→ **Stated task**: Starting from the line that contains "Write a Blender", copy every line exactly until the line that contains "COL = scene.collection", which is also included.

___ Supplied data

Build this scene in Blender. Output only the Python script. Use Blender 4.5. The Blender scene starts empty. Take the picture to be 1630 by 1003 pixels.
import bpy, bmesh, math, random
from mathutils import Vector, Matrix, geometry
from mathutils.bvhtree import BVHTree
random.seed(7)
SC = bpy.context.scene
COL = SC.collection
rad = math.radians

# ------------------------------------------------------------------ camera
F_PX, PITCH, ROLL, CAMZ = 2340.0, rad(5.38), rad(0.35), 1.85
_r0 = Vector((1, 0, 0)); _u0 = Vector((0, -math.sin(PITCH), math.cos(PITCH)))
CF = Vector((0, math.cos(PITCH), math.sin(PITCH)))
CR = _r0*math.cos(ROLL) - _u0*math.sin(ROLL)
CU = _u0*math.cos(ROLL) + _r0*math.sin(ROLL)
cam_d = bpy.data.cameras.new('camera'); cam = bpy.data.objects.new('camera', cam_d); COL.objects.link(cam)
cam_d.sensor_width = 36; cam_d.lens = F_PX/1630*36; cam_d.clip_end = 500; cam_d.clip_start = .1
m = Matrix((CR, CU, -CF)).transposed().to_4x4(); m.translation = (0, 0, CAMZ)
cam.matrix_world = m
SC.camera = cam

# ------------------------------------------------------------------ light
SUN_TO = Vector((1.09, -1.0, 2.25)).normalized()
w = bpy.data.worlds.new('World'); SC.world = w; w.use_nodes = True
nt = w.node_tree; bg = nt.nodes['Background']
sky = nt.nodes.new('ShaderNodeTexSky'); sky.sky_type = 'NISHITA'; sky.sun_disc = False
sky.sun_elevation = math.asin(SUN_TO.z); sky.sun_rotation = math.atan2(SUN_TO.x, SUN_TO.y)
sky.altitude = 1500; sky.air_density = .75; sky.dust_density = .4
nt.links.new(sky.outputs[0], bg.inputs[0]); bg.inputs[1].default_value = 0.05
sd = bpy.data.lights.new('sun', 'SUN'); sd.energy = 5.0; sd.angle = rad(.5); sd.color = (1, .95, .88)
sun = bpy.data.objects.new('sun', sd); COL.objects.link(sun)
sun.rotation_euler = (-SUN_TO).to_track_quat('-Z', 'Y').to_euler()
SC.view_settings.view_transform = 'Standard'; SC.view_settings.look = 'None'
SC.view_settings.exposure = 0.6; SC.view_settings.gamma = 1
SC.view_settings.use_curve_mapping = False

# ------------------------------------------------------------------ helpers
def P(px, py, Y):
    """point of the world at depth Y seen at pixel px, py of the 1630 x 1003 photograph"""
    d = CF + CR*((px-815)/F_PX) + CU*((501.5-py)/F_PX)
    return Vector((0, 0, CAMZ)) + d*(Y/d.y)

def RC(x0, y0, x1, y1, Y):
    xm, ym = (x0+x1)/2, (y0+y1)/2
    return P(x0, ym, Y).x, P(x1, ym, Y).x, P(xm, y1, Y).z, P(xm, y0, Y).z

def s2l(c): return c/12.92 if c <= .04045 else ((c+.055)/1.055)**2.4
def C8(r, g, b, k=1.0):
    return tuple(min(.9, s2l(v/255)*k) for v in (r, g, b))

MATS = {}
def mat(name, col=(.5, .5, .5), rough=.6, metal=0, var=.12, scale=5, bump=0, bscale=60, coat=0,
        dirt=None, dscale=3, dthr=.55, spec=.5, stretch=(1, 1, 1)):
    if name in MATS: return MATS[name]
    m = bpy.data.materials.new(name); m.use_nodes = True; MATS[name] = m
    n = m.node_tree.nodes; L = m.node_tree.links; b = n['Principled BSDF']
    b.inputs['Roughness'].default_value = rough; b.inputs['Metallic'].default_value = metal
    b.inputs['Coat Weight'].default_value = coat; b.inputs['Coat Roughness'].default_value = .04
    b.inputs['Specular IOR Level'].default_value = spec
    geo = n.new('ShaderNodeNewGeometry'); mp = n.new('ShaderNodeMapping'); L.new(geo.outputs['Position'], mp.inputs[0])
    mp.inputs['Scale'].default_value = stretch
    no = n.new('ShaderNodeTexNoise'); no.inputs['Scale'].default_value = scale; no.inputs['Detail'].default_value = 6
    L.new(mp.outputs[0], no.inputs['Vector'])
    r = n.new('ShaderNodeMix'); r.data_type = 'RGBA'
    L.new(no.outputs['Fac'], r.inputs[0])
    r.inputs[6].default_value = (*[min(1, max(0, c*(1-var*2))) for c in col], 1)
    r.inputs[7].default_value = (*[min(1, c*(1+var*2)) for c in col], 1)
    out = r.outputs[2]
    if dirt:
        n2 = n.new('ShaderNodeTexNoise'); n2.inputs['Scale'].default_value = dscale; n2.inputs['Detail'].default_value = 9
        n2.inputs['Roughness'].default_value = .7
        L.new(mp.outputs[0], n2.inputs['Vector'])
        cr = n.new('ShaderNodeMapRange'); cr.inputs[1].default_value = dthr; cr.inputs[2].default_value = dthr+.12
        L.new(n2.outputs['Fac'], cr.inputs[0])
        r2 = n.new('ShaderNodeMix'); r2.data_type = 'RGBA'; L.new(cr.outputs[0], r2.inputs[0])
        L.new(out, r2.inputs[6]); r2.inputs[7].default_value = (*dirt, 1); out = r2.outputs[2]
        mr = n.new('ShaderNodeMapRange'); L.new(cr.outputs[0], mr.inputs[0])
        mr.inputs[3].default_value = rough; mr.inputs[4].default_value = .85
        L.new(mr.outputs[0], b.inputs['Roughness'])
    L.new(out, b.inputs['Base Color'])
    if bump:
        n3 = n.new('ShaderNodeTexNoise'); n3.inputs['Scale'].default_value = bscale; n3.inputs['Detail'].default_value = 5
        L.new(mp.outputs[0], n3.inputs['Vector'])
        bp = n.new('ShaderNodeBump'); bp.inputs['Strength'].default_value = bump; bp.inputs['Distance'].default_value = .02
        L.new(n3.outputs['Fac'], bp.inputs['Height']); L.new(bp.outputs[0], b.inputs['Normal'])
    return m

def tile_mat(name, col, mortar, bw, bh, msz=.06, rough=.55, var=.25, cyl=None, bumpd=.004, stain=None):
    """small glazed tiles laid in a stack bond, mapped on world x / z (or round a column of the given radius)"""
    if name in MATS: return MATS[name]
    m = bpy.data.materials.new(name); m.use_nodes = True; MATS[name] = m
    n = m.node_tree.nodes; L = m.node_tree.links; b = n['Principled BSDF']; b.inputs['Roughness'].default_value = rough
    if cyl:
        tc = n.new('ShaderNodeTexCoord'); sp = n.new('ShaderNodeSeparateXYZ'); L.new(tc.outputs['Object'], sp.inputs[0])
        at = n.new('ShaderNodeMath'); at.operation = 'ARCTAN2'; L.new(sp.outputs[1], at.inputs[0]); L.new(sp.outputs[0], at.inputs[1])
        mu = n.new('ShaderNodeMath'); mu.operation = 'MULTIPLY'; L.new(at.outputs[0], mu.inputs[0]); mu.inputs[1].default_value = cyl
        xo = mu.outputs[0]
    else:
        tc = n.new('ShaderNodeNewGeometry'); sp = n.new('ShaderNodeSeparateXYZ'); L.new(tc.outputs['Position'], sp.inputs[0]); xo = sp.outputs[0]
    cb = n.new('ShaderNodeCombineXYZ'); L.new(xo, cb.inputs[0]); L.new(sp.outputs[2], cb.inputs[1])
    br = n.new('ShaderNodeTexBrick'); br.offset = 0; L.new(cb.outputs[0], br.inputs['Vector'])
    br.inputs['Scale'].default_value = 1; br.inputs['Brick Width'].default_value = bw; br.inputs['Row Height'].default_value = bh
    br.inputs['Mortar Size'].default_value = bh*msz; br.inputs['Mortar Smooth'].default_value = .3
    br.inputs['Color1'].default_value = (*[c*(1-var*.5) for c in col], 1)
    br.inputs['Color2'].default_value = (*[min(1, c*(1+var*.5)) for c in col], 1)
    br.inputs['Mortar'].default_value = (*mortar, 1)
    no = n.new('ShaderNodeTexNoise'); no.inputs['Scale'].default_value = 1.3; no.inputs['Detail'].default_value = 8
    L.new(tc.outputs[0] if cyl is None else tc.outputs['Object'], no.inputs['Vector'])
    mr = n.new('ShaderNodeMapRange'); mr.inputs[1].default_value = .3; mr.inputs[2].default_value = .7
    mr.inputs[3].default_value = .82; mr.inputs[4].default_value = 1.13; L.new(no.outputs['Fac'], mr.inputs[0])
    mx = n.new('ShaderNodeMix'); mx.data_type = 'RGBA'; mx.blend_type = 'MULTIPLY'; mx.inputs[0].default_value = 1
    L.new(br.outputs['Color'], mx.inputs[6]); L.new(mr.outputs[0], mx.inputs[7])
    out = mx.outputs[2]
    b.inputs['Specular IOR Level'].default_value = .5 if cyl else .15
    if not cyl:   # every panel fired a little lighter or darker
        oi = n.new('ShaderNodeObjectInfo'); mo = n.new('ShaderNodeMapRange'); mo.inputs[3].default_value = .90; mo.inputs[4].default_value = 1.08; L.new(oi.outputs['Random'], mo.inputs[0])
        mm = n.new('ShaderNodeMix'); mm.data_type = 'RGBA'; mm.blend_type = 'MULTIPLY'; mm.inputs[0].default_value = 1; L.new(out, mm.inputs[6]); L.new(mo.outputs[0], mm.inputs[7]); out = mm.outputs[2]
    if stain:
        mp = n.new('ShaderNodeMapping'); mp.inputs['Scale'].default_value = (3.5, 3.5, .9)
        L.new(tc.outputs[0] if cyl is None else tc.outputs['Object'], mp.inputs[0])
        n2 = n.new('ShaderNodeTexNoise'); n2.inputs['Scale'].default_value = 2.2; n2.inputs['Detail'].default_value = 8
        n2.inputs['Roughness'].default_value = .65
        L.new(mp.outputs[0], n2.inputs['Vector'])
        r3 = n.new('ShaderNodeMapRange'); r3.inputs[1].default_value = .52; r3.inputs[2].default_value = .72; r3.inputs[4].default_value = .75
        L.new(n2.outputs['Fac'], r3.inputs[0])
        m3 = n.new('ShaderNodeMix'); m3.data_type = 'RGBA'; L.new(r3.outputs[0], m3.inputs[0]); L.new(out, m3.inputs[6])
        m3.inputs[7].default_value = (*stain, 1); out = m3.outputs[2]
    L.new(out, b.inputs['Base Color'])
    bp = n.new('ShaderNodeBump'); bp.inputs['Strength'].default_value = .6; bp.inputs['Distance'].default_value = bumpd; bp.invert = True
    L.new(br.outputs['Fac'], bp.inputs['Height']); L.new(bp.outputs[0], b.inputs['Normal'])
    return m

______
___ Supplied data

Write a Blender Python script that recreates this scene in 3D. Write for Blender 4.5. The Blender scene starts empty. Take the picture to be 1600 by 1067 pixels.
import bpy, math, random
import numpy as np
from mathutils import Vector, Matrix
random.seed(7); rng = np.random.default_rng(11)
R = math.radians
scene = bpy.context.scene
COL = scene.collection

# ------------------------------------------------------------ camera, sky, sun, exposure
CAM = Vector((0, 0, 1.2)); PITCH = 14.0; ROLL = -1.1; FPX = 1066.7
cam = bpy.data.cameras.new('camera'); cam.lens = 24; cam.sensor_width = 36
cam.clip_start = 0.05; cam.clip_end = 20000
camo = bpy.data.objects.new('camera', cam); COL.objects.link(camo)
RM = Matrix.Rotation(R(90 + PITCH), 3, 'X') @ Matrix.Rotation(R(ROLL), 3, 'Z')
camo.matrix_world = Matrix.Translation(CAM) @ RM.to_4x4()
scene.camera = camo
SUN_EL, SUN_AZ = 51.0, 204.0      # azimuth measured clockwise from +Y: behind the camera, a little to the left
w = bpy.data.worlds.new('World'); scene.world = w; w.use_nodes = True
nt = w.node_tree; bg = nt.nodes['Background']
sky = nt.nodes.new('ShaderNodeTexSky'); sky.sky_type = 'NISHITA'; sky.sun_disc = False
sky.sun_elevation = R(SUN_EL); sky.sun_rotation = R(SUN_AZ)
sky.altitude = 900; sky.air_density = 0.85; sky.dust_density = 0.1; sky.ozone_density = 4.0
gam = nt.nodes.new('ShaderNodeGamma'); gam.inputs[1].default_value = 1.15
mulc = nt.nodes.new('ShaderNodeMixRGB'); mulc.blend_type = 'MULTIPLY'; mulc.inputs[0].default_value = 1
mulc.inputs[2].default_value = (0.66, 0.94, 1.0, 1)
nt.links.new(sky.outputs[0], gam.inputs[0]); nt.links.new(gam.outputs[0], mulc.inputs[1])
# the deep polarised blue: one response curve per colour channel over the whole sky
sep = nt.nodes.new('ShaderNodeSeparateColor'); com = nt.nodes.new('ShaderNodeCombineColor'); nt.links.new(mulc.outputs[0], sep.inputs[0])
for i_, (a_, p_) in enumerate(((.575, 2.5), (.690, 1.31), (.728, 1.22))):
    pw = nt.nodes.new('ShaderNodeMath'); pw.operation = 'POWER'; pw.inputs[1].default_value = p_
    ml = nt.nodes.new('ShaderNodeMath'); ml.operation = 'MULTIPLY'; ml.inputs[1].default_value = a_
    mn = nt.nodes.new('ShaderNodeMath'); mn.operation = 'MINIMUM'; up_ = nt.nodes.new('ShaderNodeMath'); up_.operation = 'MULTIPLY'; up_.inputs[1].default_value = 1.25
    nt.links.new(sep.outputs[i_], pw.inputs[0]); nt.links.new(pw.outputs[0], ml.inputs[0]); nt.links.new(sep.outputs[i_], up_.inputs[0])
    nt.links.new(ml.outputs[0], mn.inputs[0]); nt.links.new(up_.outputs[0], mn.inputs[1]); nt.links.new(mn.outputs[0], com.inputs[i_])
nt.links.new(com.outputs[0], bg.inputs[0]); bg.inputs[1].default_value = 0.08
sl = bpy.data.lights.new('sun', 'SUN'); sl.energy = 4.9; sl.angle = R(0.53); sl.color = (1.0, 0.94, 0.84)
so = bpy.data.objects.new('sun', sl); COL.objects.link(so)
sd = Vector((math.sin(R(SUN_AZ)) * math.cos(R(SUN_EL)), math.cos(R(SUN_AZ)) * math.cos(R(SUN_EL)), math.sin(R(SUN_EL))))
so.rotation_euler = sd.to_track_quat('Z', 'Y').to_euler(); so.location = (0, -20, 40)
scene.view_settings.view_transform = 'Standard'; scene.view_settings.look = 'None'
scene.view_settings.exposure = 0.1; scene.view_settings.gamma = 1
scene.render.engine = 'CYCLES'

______
___ Supplied data

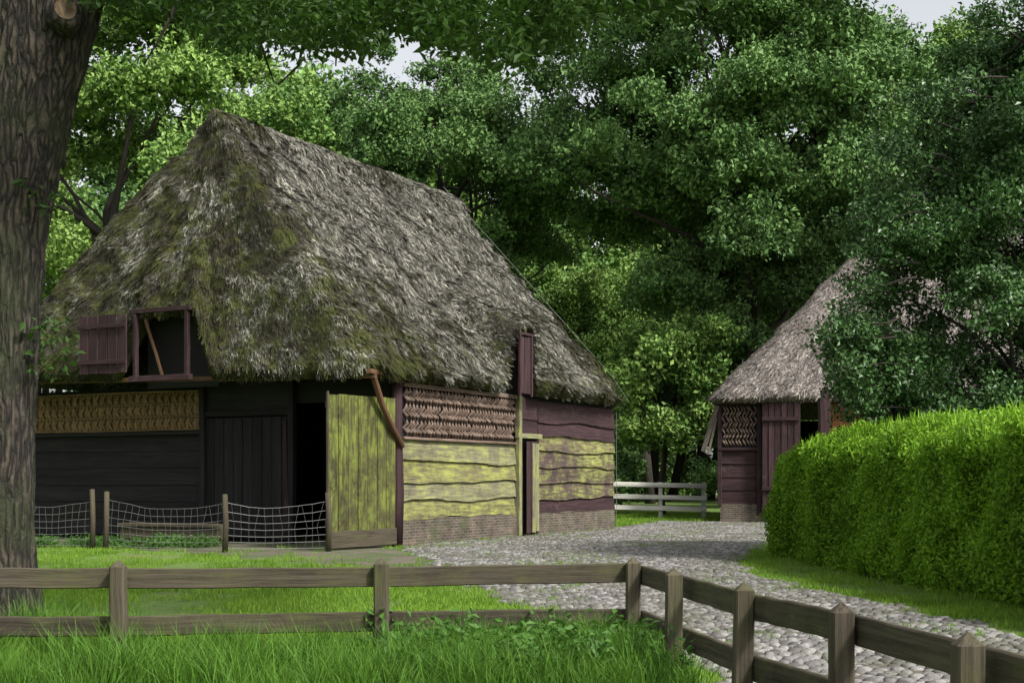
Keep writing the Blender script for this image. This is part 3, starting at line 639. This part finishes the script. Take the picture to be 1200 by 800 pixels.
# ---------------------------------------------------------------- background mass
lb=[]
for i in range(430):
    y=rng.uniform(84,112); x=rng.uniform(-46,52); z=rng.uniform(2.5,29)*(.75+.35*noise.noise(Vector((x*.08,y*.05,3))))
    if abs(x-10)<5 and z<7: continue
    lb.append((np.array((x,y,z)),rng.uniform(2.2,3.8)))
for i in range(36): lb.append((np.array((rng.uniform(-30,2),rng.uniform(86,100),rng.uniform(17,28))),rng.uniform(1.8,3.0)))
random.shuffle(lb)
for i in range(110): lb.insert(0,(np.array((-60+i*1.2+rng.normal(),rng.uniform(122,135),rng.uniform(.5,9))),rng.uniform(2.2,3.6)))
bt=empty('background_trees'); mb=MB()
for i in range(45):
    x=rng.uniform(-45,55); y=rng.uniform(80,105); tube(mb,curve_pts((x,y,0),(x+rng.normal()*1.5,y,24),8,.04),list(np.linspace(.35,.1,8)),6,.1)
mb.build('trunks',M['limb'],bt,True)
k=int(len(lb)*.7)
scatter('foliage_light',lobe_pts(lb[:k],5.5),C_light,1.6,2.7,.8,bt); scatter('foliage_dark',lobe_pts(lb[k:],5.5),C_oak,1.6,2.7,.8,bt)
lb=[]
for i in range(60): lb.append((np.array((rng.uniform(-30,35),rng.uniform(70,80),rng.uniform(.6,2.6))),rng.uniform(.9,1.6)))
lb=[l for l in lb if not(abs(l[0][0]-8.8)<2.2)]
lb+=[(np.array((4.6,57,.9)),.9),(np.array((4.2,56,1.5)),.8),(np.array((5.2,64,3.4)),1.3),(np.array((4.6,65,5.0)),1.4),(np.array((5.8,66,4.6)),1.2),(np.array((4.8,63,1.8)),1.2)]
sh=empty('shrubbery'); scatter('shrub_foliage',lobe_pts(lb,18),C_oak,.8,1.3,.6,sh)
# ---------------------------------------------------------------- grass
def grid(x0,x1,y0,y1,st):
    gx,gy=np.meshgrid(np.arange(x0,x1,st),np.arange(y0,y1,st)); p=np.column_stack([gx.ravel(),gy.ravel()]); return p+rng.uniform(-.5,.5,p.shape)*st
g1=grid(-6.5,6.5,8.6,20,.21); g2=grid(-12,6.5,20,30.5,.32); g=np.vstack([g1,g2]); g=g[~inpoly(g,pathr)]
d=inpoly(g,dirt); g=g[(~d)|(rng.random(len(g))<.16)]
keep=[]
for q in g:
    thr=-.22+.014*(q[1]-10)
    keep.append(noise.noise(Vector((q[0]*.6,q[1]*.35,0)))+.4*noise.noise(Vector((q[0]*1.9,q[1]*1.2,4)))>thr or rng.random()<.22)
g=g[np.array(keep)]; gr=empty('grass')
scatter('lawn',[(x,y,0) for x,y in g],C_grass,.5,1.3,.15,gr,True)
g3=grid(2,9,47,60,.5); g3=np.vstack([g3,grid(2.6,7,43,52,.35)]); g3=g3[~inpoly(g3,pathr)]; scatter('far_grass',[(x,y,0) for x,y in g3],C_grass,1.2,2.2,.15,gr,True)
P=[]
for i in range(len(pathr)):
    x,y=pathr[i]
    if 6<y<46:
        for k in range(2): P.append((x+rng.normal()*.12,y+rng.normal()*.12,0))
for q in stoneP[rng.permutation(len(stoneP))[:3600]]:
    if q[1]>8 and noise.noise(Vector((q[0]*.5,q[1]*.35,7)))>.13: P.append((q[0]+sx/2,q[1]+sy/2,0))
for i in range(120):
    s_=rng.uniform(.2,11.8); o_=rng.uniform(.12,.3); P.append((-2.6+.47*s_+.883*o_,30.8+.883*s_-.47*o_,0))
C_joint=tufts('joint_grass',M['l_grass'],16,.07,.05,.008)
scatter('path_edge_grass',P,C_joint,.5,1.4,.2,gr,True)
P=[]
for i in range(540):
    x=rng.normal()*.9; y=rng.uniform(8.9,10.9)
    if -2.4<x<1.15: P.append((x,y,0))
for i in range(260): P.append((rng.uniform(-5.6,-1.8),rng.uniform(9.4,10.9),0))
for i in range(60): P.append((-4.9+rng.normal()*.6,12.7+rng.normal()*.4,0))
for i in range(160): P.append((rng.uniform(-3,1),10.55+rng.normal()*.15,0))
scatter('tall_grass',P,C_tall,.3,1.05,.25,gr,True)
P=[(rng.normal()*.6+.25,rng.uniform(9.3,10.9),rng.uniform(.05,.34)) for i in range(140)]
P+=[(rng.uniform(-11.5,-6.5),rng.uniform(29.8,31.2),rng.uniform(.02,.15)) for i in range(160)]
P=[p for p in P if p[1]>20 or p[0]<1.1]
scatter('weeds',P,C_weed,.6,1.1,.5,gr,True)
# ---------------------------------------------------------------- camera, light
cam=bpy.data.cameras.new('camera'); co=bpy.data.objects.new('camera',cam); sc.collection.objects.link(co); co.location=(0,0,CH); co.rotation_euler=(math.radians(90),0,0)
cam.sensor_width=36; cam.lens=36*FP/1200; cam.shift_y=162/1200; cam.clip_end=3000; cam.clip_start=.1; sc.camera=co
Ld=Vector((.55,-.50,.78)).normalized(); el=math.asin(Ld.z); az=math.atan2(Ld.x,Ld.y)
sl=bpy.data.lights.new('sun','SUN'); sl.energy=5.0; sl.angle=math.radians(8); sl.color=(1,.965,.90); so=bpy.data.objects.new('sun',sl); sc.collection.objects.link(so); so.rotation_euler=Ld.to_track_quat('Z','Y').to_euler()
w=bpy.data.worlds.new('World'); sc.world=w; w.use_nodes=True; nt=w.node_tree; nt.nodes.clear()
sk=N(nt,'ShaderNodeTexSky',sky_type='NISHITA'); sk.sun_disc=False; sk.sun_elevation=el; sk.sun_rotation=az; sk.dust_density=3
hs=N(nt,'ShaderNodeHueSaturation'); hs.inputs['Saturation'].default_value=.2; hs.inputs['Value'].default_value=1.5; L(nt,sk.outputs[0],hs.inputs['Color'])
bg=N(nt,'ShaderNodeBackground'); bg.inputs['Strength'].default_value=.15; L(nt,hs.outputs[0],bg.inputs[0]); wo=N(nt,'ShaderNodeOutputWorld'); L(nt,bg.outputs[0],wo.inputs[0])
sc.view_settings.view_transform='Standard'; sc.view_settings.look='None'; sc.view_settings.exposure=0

______

→ **Solution to this exercise**:
Write a Blender Python script that recreates this scene in 3D. Write for Blender 4.5. The Blender scene starts empty. Take the picture to be 1600 by 1067 pixels.
import bpy, math, random
import numpy as np
from mathutils import Vector, Matrix
random.seed(7); rng = np.random.default_rng(11)
R = math.radians
scene = bpy.context.scene
COL = scene.collection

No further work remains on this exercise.